* [Task instructions] Restate, exactly and without pictures, the lines from the start of the listing below through the line holding "co.location = (0, 0, 1.65)".

* [Source excerpt]
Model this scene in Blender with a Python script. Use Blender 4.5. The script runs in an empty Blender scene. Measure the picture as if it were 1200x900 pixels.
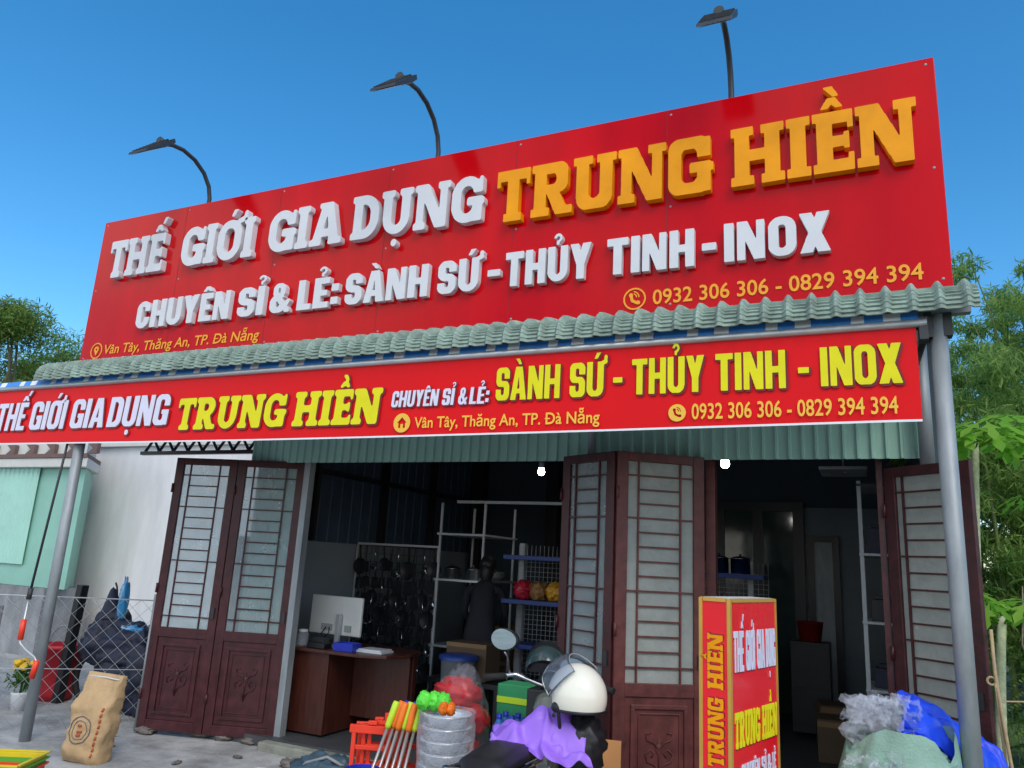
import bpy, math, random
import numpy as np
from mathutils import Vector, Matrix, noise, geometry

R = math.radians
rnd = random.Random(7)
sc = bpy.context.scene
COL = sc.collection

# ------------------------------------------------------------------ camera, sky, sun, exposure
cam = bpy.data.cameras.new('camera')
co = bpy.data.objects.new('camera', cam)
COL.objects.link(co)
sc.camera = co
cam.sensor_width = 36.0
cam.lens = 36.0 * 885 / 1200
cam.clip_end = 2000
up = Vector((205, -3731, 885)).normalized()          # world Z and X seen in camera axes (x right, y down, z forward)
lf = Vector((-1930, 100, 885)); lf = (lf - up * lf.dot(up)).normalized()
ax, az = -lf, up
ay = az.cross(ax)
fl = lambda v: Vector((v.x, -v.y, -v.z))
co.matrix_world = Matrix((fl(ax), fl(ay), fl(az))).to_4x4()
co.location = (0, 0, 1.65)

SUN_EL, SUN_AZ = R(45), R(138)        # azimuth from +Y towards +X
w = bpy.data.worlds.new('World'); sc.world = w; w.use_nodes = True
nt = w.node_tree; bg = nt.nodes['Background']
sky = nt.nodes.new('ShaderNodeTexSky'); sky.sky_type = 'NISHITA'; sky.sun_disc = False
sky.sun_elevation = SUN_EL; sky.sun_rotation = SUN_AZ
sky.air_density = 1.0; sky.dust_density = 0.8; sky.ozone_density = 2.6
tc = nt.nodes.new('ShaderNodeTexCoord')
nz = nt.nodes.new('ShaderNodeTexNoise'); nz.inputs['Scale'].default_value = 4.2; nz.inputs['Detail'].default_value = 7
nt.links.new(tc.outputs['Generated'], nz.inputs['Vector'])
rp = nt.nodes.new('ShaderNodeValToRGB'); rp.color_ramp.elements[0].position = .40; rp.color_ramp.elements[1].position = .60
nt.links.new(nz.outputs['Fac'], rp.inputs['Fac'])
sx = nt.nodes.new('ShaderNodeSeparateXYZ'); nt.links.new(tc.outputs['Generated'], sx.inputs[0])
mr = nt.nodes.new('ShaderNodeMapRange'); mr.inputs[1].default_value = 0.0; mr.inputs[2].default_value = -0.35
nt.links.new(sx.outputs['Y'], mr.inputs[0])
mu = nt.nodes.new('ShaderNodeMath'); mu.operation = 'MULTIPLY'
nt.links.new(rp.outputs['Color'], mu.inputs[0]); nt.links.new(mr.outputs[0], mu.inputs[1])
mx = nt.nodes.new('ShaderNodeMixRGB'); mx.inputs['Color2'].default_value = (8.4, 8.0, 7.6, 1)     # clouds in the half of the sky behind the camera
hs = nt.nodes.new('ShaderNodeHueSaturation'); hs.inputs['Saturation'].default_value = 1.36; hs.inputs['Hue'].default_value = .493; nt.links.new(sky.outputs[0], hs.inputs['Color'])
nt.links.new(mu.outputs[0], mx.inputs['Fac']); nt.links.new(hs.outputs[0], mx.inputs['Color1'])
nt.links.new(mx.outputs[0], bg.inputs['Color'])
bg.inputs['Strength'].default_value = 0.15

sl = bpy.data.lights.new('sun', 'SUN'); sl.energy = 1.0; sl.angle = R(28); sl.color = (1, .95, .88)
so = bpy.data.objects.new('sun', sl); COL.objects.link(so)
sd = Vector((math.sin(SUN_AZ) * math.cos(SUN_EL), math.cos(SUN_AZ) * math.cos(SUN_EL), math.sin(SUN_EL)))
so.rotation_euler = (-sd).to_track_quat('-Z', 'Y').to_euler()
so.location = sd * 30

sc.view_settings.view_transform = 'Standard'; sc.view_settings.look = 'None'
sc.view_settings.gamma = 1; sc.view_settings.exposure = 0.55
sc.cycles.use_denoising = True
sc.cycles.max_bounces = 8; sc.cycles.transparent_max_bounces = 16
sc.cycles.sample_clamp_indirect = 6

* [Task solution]
Model this scene in Blender with a Python script. Use Blender 4.5. The script runs in an empty Blender scene. Measure the picture as if it were 1200x900 pixels.
import bpy, math, random
import numpy as np
from mathutils import Vector, Matrix, noise, geometry

R = math.radians
rnd = random.Random(7)
sc = bpy.context.scene
COL = sc.collection

# ------------------------------------------------------------------ camera, sky, sun, exposure
cam = bpy.data.cameras.new('camera')
co = bpy.data.objects.new('camera', cam)
COL.objects.link(co)
sc.camera = co
cam.sensor_width = 36.0
cam.lens = 36.0 * 885 / 1200
cam.clip_end = 2000
up = Vector((205, -3731, 885)).normalized()          # world Z and X seen in camera axes (x right, y down, z forward)
lf = Vector((-1930, 100, 885)); lf = (lf - up * lf.dot(up)).normalized()
ax, az = -lf, up
ay = az.cross(ax)
fl = lambda v: Vector((v.x, -v.y, -v.z))
co.matrix_world = Matrix((fl(ax), fl(ay), fl(az))).to_4x4()
co.location = (0, 0, 1.65)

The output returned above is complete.